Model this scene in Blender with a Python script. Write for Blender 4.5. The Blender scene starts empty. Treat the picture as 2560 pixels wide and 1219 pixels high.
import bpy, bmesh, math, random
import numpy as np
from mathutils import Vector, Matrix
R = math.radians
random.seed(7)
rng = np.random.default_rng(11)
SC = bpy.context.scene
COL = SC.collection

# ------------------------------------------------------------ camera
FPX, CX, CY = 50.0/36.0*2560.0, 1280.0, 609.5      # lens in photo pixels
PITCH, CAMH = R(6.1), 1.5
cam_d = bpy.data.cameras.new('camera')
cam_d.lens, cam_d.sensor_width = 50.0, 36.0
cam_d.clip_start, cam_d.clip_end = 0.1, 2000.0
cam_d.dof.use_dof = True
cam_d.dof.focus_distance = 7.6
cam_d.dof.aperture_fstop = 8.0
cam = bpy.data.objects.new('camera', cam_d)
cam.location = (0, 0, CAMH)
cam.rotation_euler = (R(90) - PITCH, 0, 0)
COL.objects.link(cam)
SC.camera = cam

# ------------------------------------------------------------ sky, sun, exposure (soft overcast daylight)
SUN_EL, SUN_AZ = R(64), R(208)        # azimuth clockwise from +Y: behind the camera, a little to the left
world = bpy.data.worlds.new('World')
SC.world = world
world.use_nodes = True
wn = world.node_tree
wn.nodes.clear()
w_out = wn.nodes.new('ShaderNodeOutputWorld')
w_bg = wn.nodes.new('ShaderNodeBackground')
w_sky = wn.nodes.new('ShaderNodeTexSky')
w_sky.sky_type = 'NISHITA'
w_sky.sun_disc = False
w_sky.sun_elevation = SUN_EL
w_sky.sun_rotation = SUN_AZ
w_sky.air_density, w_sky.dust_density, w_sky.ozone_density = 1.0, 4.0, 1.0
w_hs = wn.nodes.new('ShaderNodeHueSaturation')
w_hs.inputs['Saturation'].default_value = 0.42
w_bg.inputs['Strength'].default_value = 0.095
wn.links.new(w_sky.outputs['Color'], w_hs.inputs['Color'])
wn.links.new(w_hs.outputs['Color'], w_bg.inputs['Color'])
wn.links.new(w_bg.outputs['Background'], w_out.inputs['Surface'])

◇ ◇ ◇

[What to do]:
Take the lines above from the first through the one containing "SC.camera = cam" and reproduce them exactly; include nothing else.

[Full response]:
Model this scene in Blender with a Python script. Write for Blender 4.5. The Blender scene starts empty. Treat the picture as 2560 pixels wide and 1219 pixels high.
import bpy, bmesh, math, random
import numpy as np
from mathutils import Vector, Matrix
R = math.radians
random.seed(7)
rng = np.random.default_rng(11)
SC = bpy.context.scene
COL = SC.collection

# ------------------------------------------------------------ camera
FPX, CX, CY = 50.0/36.0*2560.0, 1280.0, 609.5      # lens in photo pixels
PITCH, CAMH = R(6.1), 1.5
cam_d = bpy.data.cameras.new('camera')
cam_d.lens, cam_d.sensor_width = 50.0, 36.0
cam_d.clip_start, cam_d.clip_end = 0.1, 2000.0
cam_d.dof.use_dof = True
cam_d.dof.focus_distance = 7.6
cam_d.dof.aperture_fstop = 8.0
cam = bpy.data.objects.new('camera', cam_d)
cam.location = (0, 0, CAMH)
cam.rotation_euler = (R(90) - PITCH, 0, 0)
COL.objects.link(cam)
SC.camera = cam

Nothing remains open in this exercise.